Dopo le condanne a 2 anni e 8 mesi arrivate in primo grado e in appello, l’inchiesta che ha portato alla sbarra Vincenzo De Liguori, ex calciatore di Juve Stabia, Paganese, Casertana e Nocerina, arrestato nel 2011 con l’accusa di traffico di droga, torna al punto di partenza.
La Quarta sezione della Corte di Cassazione, accogliendo le argomentazioni difensive del legale di De Liguori, l’avvocato Dario Raucci, ha infatti annullato la precedente sentenza e disposto la celebrazione di un nuovo appello.
La difesa ha sostanzialmente dimostrato che le indagini non avrebbero mai accertato il tipo di droga che il calciatore avrebbe trafficato tra Napoli e il comune di Isola del Liri e neppure se si fosse trattato effettivamente di stupefacenti.
Le indagini coordinate dalla Procura di Santa Maria Capua Vetere avevano portato all’arresto di 33 indagati, 10 nord africani e 23 italiani tutti accusati di aver movimentato ingenti quantità di stupefacente per poi spacciarla al dettaglio nei propri comuni di origine.
Il calciatore, insieme a Claudio Risi, all’epoca giocatore della Casertana, era finito nella rete delle intercettazioni per aver contattato Guido Bruno, di Isola Liri, già intercettato nell’ambito di indagini legate allo spaccio della droga. Per entrambi i calciatori l’accusa era di aver “ceduto 2mila dosi di droga sintetica” per “un business di 5.300 euro”.

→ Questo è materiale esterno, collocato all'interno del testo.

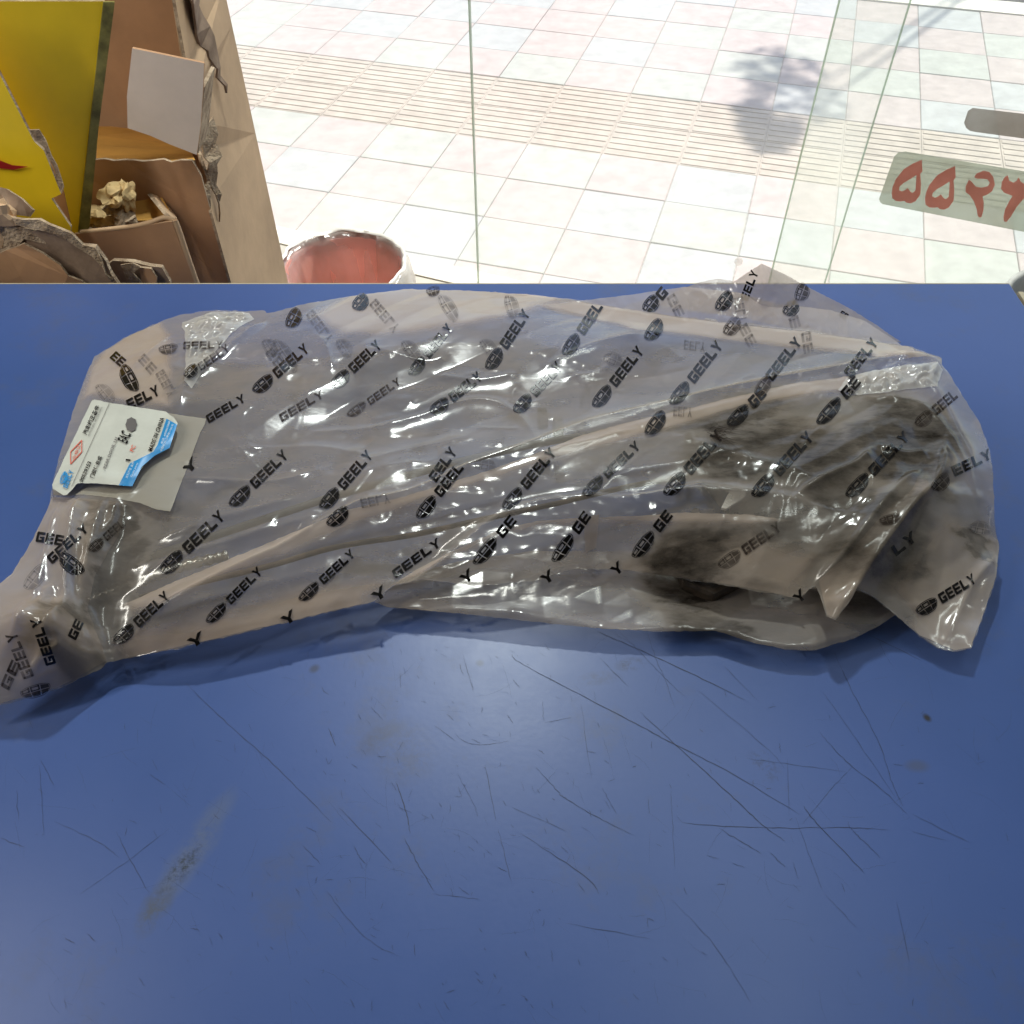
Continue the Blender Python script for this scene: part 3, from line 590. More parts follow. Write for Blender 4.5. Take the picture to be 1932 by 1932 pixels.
for k, (cx, cy, w, h) in enumerate([(760, 450, 80, 45), (790, 530, 70, 40), (690, 590, 110, 60), (830, 610, 60, 40), (850, 460, 40, 70), (640, 640, 70, 40)]):
    p = Q(cx, cy, sm_y + .035 + .012 * (k % 3)); s = .2833 / FPX * 1.2
    o = crumple("paper_wad", p, (w * s * .9, .018, h * s), M['cardtorn'] if k % 2 else simple("kraft_paper", (.78, .55, .26), .8), None, k, .7)
    tag(o, ["pale wad of packing paper standing up at the back left inside the open carton", "brown paper wad in the middle of the open carton", "rolled brown paper at the left end inside the open carton", "cream paper wad at the front inside the open carton", "thin brown paper wad against the back wall of the open carton", "paper scrap lowest at the left inside the open carton"][k], "paper", group="packing paper in the open carton")

# ragged torn cardboard in the foreground left
tc_ = empty("torn_cardboard", Q(300, 1100, .9), label="ragged weathered brown cardboard box, torn open, at the left edge behind the desk", cat="cardboard")
yT = .895
board("front_panel", [Q(-600, 700, yT), Q(-50, 760, yT), Q(60, 700, yT, .003), Q(180, 690, yT, .003), Q(330, 640, yT, .004), Q(480, 700, yT, .004), Q(560, 770, yT, .004), Q(650, 780, yT, .004), Q(720, 870, yT, .003), Q(800, 1025, yT, .002), Q(900, 1300, yT), Q(-600, 1300, yT)], M['cardgrey'], tc_, .006, core=M['cardtorn'], warp=.012, seed=3)
board("torn_layer", [Q(-50, 860, yT - .010, .003), Q(170, 760, yT - .012, .003), Q(300, 820, yT - .012, .003), Q(420, 900, yT - .012, .003), Q(560, 1010, yT - .010, .003), Q(700, 1290, yT - .008), Q(-60, 1290, yT - .008)], M['card'], tc_, .003, core=M['cardtorn'], warp=.008, seed=5)
board("torn_layer", [Q(-200, 700, yT - .006, .003), Q(60, 660, yT - .008, .003), Q(250, 700, yT - .010, .004), Q(310, 790, yT - .010, .004), Q(160, 750, yT - .010, .004), Q(80, 850, yT - .008, .004), Q(-200, 900, yT - .006, .003)], M['cardtorn'], tc_, .002, core=M['cardtorn'], warp=.01, seed=8)
board("torn_flap", [Q(-400, 380, yT + .03), Q(0, 405, yT + .03, .002), Q(60, 420, yT + .03, .003), Q(150, 480, yT + .02, .003), Q(220, 555, yT + .01, .003), Q(190, 600, yT + .008, .003), Q(100, 590, yT + .008, .003), Q(60, 660, yT + .004), Q(-400, 700, yT + .004)], M['cardgrey'], tc_, .006, core=M['cardtorn'], warp=.012, seed=11)
board("torn_layer", [Q(90, 600, yT - .006, .003), Q(330, 645, yT - .010, .004), Q(480, 705, yT - .010, .004), Q(555, 780, yT - .008, .004), Q(640, 800, yT - .008, .003), Q(760, 1010, yT - .006), Q(740, 1020, yT - .006, .002), Q(620, 860, yT - .008, .004), Q(520, 800, yT - .010, .004), Q(420, 730, yT - .010, .004), Q(300, 690, yT - .010, .004), Q(110, 640, yT - .008, .003)], M['cardtorn'], tc_, .004, core=M['cardtorn'], warp=.006, seed=14)
crumple("paper_tatter", Q(-10, 640, yT - .004), (.022, .010, .022), M['cardpalelit'], tc_, 4, .8)
t2 = empty("torn_cardboard", Q(940, 1150, .93), label="small torn cardboard tube end poking up between the ragged box and the open carton", cat="cardboard")
yU = .925
board("front_panel", [Q(720, 900, yU, .003), Q(770, 865, yU, .003), Q(900, 875, yU, .003), Q(1010, 905, yU, .003), Q(1090, 915, yU, .003), Q(1140, 1020, yU, .002), Q(1180, 1200, yU), Q(700, 1200, yU)], M['cardgrey'], t2, .006, core=M['cardtorn'], warp=.01, seed=21)
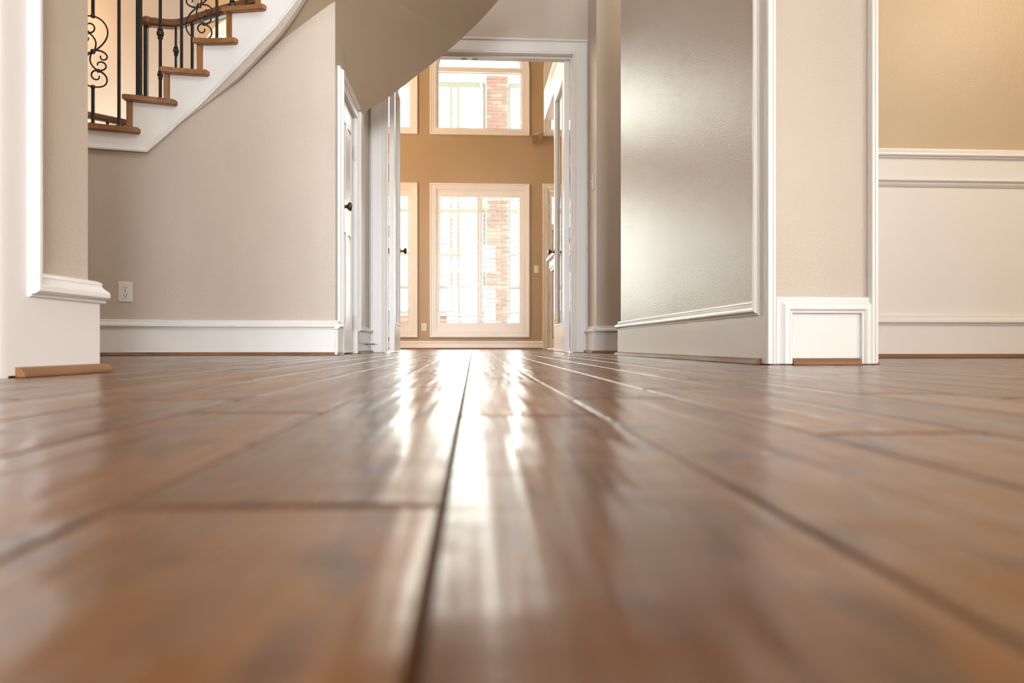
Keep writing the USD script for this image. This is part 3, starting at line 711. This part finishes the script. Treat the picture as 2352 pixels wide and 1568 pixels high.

Ma De Liguori, come è stato dimostrato nel corso del processo non fu trovato in possesso di droga. Le uniche accuse arrivavano dalla intercettazioni. Le telefonate intercorse tra i calciatori facevano però credere agli investigatori che i movimenti di spaccio organizzati dai due siano diversi.
L’indagine, denominata “Ultima Dose”, ruotava intorno ad un presunto giro di droga: ecstasy, cocaina ed eroina con centrale dello spaccio a Castelvolturno. Qui a gestire il traffico sarebbero stati trafficanti africani dove si rifornivano i corrieri per spacciarla al minuto sul mercato del basso Lazio e della Campania.